What Cobain ripped off was the devastating impact of an abrupt transition between a soft verse and a loud, often screamed chorus. The result was an incredibly raw sound that did not lose any pop sensibility. It was the Boston quartet the Pixies who perfected this simple yet effective technique and made it a core part of their sound. And while mainstream alternative rock — following the lead of Nirvana — was steeped in melancholy and self-loathing, this band was anything but.

Sure, the Pixies wrote about dark topics — incest, mutilation and voyeurism just on their debut album, “Surfer Rosa” — but they never did it without a sense of humor or enjoyment. Their mentality is summed up well at the end of “Oh My Golly!” where some studio banter initiated by producer Steve Albini has singer and rhythm guitarist Black Francis saying that he said, “You f—ing die!” to bassist Kim Deal, but that he was just joking and that “it didn’t have anything to do with anything.”

It is this intense yet nonchalant and winking approach that appears throughout “Surfer Rosa.” The quirks and unusual behavior also never become stale or distracting because of the sheer inventiveness of the Pixies’ songwriting and production. Most of the tracks use their trademark quiet-loud dynamic, but some are overtly punk, even surf rock, while others are heavy yet melodic guitar pop numbers spearheaded by riffs from lead guitarist Joey Santiago. Along with abrupt dynamics, Francis’ compositions (except “Gigantic,” co-written by Deal) have a compressed nature to them.
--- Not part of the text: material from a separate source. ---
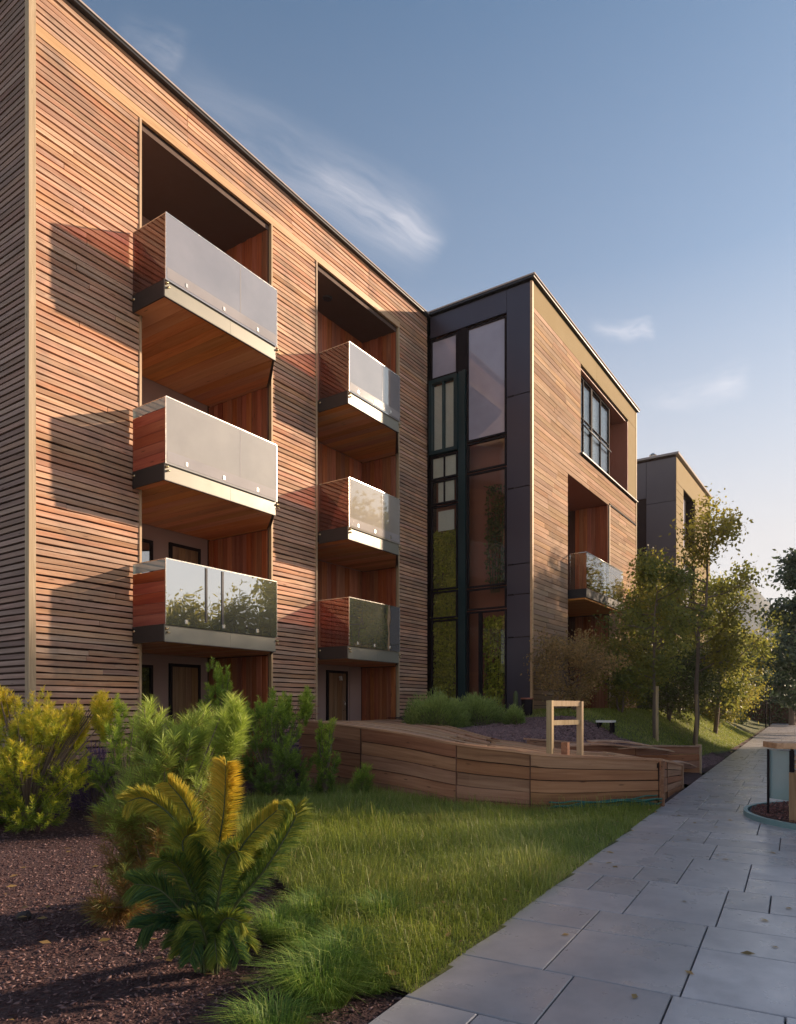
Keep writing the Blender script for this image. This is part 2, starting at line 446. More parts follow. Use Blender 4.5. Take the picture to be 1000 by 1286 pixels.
def slab_mat():
    m, t, out = new_mat('blue_grey_stone_slab')
    v, r, oc = coords(t, (1, 1, 1))
    n1 = t.noise(v, 1.4, 6, 0.6, 0.5)
    n2 = t.noise(v, 60, 3, 0.6)
    n3 = t.noise(v, 2.6, 6, 0.62, 0.1)
    c = t.ramp(n1, [(0.3, (0.37, 0.345, 0.36)), (0.7, (0.52, 0.485, 0.49))])
    hsv = t.node('ShaderNodeHueSaturation')
    t.l.new(c, hsv.inputs['Color'])
    t.l.new(t.math('ADD', t.math('MULTIPLY', r, 0.3), 0.85), hsv.inputs['Value'])
    t.l.new(t.math('ADD', t.math('MULTIPLY', t.math('FRACT', t.math('MULTIPLY', r, 5.3)), 0.06), 0.47), hsv.inputs['Hue'])
    c = t.mix(t.math('MULTIPLY', t.ramp(n3, [(0.48, 0.0), (0.70, 1.0)]), 0.45), hsv.outputs[0], (0.19, 0.175, 0.185))
    c = t.mix(t.math('MULTIPLY', n2, 0.25), c, (0.45, 0.43, 0.43))
    b = t.node('ShaderNodeBump')
    b.inputs['Strength'].default_value = 0.10
    b.inputs['Distance'].default_value = 0.01
    t.l.new(t.math('ADD', n3, t.math('MULTIPLY', n2, 0.2)), b.inputs['Height'])
    rg = t.math('ADD', t.math('MULTIPLY', n3, 0.42), 0.10)
    p = principled(t, out, Base_Color=c, Roughness=rg, Normal=b.outputs[0])
    p.inputs['Specular IOR Level'].default_value = 0.9
    return m


M['slab'] = slab_mat()


# ------------------------------------------------------------------ mesh helpers
class MB:
    """collects boxes, bars and tubes into one mesh"""
    def __init__(self):
        self.v, self.f = [], []

    def add(self, vs, fs):
        o = len(self.v)
        self.v += [tuple(p) for p in vs]
        self.f += [tuple(i + o for i in f) for f in fs]
        return self

    def box(self, x0, x1, y0, y1, z0, z1):
        if x0 > x1: x0, x1 = x1, x0
        if y0 > y1: y0, y1 = y1, y0
        if z0 > z1: z0, z1 = z1, z0
        return self.add([(x0, y0, z0), (x1, y0, z0), (x1, y1, z0), (x0, y1, z0), (x0, y0, z1), (x1, y0, z1), (x1, y1, z1), (x0, y1, z1)],
                        [(0, 3, 2, 1), (4, 5, 6, 7), (0, 1, 5, 4), (1, 2, 6, 5), (2, 3, 7, 6), (3, 0, 4, 7)])

    def tube(self, pts, rad, n=8, cap=True):
        pts = [Vector(p) for p in pts]
        rs = rad if isinstance(rad, (list, tuple)) else [rad] * len(pts)
        rings = []
        for i, p in enumerate(pts):
            d = (pts[min(i + 1, len(pts) - 1)] - pts[max(i - 1, 0)])
            if d.length < 1e-9:
                d = Vector((0, 0, 1))
            d.normalize()
            a = d.cross(Vector((0, 0, 1)) if abs(d.z) < 0.95 else Vector((1, 0, 0))).normalized()
            b = d.cross(a)
            rings.append([p + (a * math.cos(2 * math.pi * k / n) + b * math.sin(2 * math.pi * k / n)) * rs[i] for k in range(n)])
        vs = [q for ring in rings for q in ring]
        fs = []
        for i in range(len(pts) - 1):
            for k in range(n):
                fs.append((i * n + k, i * n + (k + 1) % n, (i + 1) * n + (k + 1) % n, (i + 1) * n + k))
        if cap:
            fs.append(tuple(range(n - 1, -1, -1)))
            fs.append(tuple(range((len(pts) - 1) * n, len(pts) * n)))
        return self.add(vs, fs)

    def sweep(self, a0, a1, b1, b0):
        """four lists of points: a beam whose four edges follow them"""
        n = len(a0)
        vs = list(a0) + list(a1) + list(b1) + list(b0)
        fs = []
        for i in range(n - 1):
            for j in range(4):
                k = (j + 1) % 4
                fs.append((j * n + i, k * n + i, k * n + i + 1, j * n + i + 1))
        fs.append((0, 3 * n, 2 * n, n))
        fs.append((n - 1, 2 * n - 1, 3 * n - 1, 4 * n - 1))
        return self.add(vs, fs)

    def mesh(self, name, mat, smooth=False):
        me = bpy.data.meshes.new(name)
        me.from_pydata(self.v, [], self.f)
        me.materials.append(mat)
        if smooth:
            me.polygons.foreach_set('use_smooth', [True] * len(me.polygons))
        me.update()
        return me


def grain(me, n):
    """length along a bent board, and its cross section, for the wood grain"""
    co = [v.co.copy() for v in me.vertices]
    al = [0.0]
    for i in range(1, n):
        al.append(al[-1] + (co[i] - co[i - 1]).length)
    a = me.attributes.new('grain', 'FLOAT_VECTOR', 'POINT')
    z0 = co[0].z
    vals = []
    for k, c in enumerate(co):
        j = k // n
        d = (co[(k % n)] - c); d.z = 0
        vals += [al[k % n], d.length, c.z - co[k % n].z + 0.0 * z0]
    a.data.foreach_set('vector', vals)
    return me


W = {}      # world position of each object's origin (nothing is rotated but leaves of the tree of objects)


def link(name, data, parent=None, at=(0, 0, 0), rot=None, kind=None, label=None):
    o = bpy.data.objects.new(name, data)
    COL.objects.link(o)
    o.location = at
    W[o.name] = Vector(at)
    if rot:
        o.rotation_euler = rot
    if parent is not None:
        o.parent = parent
        o.matrix_parent_inverse = Matrix.Translation(-W[parent.name])
    if kind:
        o['kind'] = kind
    if label:
        o['label'] = label
    return o


def thing(name, label, cat, at=(0, 0, 0), group=None, data=None, rot=None):
    o = link(name, data, None, at, rot)
    o['label'] = label
    o['category'] = cat
    if group:
        o['group'] = group
    return o


def structure(name, data, **k):
    return link(name, data, None, kind='structure', **k)


def part(name, mb, mat, parent, smooth=False, **k):
    return link(name, mb.mesh(name, M[mat], smooth), parent, **k)


def copy_tree(root, loc, rotz, scale, label):
    r = root.copy(); COL.objects.link(r)
    r.location = loc; r.rotation_euler = (0, 0, rotz); r.scale = (scale,) * 3
    r['label'] = label
    for ch in list(root.children):
        c = ch.copy(); COL.objects.link(c); c.parent = r
    return r


def np_mesh(name, V, F, mat, tint=None, smooth=False):
    V = np.asarray(V, np.float32); F = np.asarray(F, np.int32)
    me = bpy.data.meshes.new(name)
    me.vertices.add(len(V)); me.vertices.foreach_set('co', V.ravel())
    n, k = F.shape
    me.loops.add(n * k); me.loops.foreach_set('vertex_index', F.ravel())
    me.polygons.add(n)
    me.polygons.foreach_set('loop_start', np.arange(0, n * k, k, dtype=np.int32))
    if smooth:
        me.polygons.foreach_set('use_smooth', np.ones(n, bool))
    me.update(calc_edges=True)
    if tint is not None:
        a = me.attributes.new('tint', 'FLOAT', 'POINT')
        a.data.foreach_set('value', np.asarray(tint, np.float32))
    me.materials.append(mat)
    return me


def unit(a):
    return a / np.maximum(np.linalg.norm(a, axis=-1, keepdims=True), 1e-9)


def needles(base, direc, length, width, tint, droop=0.0, flat=None):
    """one thin triangle-pair blade per row: base, middle, tip"""
    n = len(base)
    d = unit(direc)
    side = flat if flat is not None else unit(np.cross(d, RNG.normal(size=(n, 3))))
    L = np.asarray(length).reshape(-1, 1); w = np.asarray(width).reshape(-1, 1) * 0.5
    mid = base + d * L * 0.5
    tip = base + d * L - np.array([0, 0, 1.0]) * (L * droop)
    V = np.stack([base - side * w * 0.6, base + side * w * 0.6, mid + side * w, tip, mid - side * w], 1).reshape(-1, 3)
    i = np.arange(n)[:, None] * 5
    F = np.concatenate([i + np.array([[0, 1, 2]]), i + np.array([[0, 2, 4]]), i + np.array([[4, 2, 3]])], 1).reshape(-1, 3)
    return V, F, np.repeat(tint, 5)


def merge(parts):
    V, F, T, o = [], [], [], 0
    for v, f, t in parts:
        V.append(v); F.append(f + o); T.append(t); o += len(v)
    return np.concatenate(V), np.concatenate(F), np.concatenate(T)


def leaves(pos, size, tint, up=0.3):
    """leaf-shaped folded diamonds, four corners each"""
    n = len(pos)
    a = unit(RNG.normal(size=(n, 3)) + np.array([0, 0, -up]))
    b = unit(np.cross(a, RNG.normal(size=(n, 3))))
    s = np.asarray(size).reshape(-1, 1)
    V = np.stack([pos, pos + a * s * 0.5 + b * s * 0.28, pos + a * s, pos + a * s * 0.5 - b * s * 0.28], 1).reshape(-1, 3)
    i = np.arange(n)[:, None] * 4
    F = np.concatenate([i + np.array([[0, 1, 2]]), i + np.array([[0, 2, 3]])], 1).reshape(-1, 3)
    return V, F, np.repeat(tint, 4)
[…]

Songs that are two minutes or less are frequent on the half-hour of “Surfer Rosa.” Even longer, slower songs such as “Where Is My Mind?” sound like several measures have been omitted from the end of the verses. The unusual elements don’t end there: studio banter, Spanish lyrics, audio tape manipulations, and various yelps and screeches from Francis all pop up.

Steve Albini, the legendary producer of “Surfer Rosa,” complemented the Pixies’ innate weirdness perfectly. His experimentation — for instance, Deal’s ghostly backup vocals on “Mind” were recorded in the studio bathroom — gave an innovative touch to these strange songs. Most important and influential is that Albini makes drummer David Lovering sound absolutely thunderous, a key feature of subsequent alternative rock. The quiet-loud dynamic is much more powerful in songs such as “Cactus,” where vocals and guitar are soft and distant in the first verse, then the sledgehammer drums immediately turn things up a notch.

Tensions would soon run high for the Pixies, who broke up amicably in 1993 before reuniting in 2004, between Francis and Deal over songwriting after they released their second classic, “Doolittle,” in 1989. Yet “Surfer Rosa” projects complete comfort and confidence from a band with endless creativity and vitality that just so happened to make a landmark rock album.